I heated a cast-iron pan and went right to it. I skipped the guacamole. It was great. You need two of them for a proper snack, but they’re quick. Perhaps the rest of you already make your corn quesadillas this way and are wondering what I was doing fooling around with two tortillas. I wonder that myself.

My baby’s got sauce

Does this sound familiar to you? You’re watching a TV show or movie, and a character holds out a wooden spoon of tomato sauce and says, “Taste this.” It’s probably a man, because tomato sauce is the only thing men can cook on TV. (Excluding Food TV, obviously.)

It happened on the episode of My So-Called Life that Laurie and I watched the other night. (We got the box set for Christmas.)

Has anybody ever done this sauce-tasting thing in real life? It sounds messy. Then on last night’s episode, someone tasted a soup and said, “This needs something.” I’ve never heard that, either. These are the food equivalents of the woman sweeping the entire shelf of pregnancy tests into her cart. (We just saw _Juno,_ too.)

Any other favorite TV food cliches you want to share?

Out of office autoreply

I haven’t been around here much lately, what with assorted professional responsibilities and Chocolatier 2 and all.
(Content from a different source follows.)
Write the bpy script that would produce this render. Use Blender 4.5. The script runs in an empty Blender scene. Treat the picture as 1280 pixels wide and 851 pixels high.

It will probably stay that way through March. In the meantime, here are some things I’ve been reading lately, in case I’m not doing my part to keep words in front of your pupils.

* My China, Kylie Kwong. Through stunning color photos, Australian TV host Kwong takes us on an encyclopedic tour of her collection of antique ceramic tableware. Actually, the premise is great–Kwong, who doesn’t speak Chinese, travels around China convincing people to let her cook in their kitchen. The kitchens are everything from a street stall to a lavish resort kitchen. There’s also history and recipes.

* Mouth Wide Open, John Thorne. Everything by Thorne is good, including this new book. What I like about Thorne, aside from his singleminded focus on food, is that he is the smartest person writing about food in English, but he never makes you feel like a smart person is talking down to you. It’s more like, wow, I get to apprentice myself to this guy for a few hours and learn a bit of his trade.

* The Best International Recipe. The subtitle to this one, I believe, is “Foreign recipes we didn’t screw around with too much.”

* ChopTalk: The Gourmet Food and Travel Blog. Gourmet as in the magazine. This was only brought to my attention recently, and there are a lot of talented people (Francis Lam, Julia Langbein, Dara Moskowitz Grumdahl, and Fuchsia Dunlop, just to name a few) writing for it. Updated daily, which is more than you can say for *some* blogs.

That makes the dragon angry

Iris and I took a trip to Uwajimaya today. We bought a raisin-coconut bun from Yummy House Bakery and a bullet train coloring book from Kinokuniya. I told Iris she could pick out a box of Pocky sticks as usual, but instead her eyes alighted upon Calpico Capu Capu, which are cookies shaped like ice cream cones. I thought they’d be terrible, but actually they’re pretty great. The box contains an assortment of chocolate, strawberry, and vanilla, and the “ice cream” is like the inside of an Aero bar. It actually is a lot like eating an ice cream bar. Recommended.

On the way out I asked Iris if she wanted to feed the dragon some ice cream cookies. “The dragon ONLY likes Pockys,” she replied, making her angry face.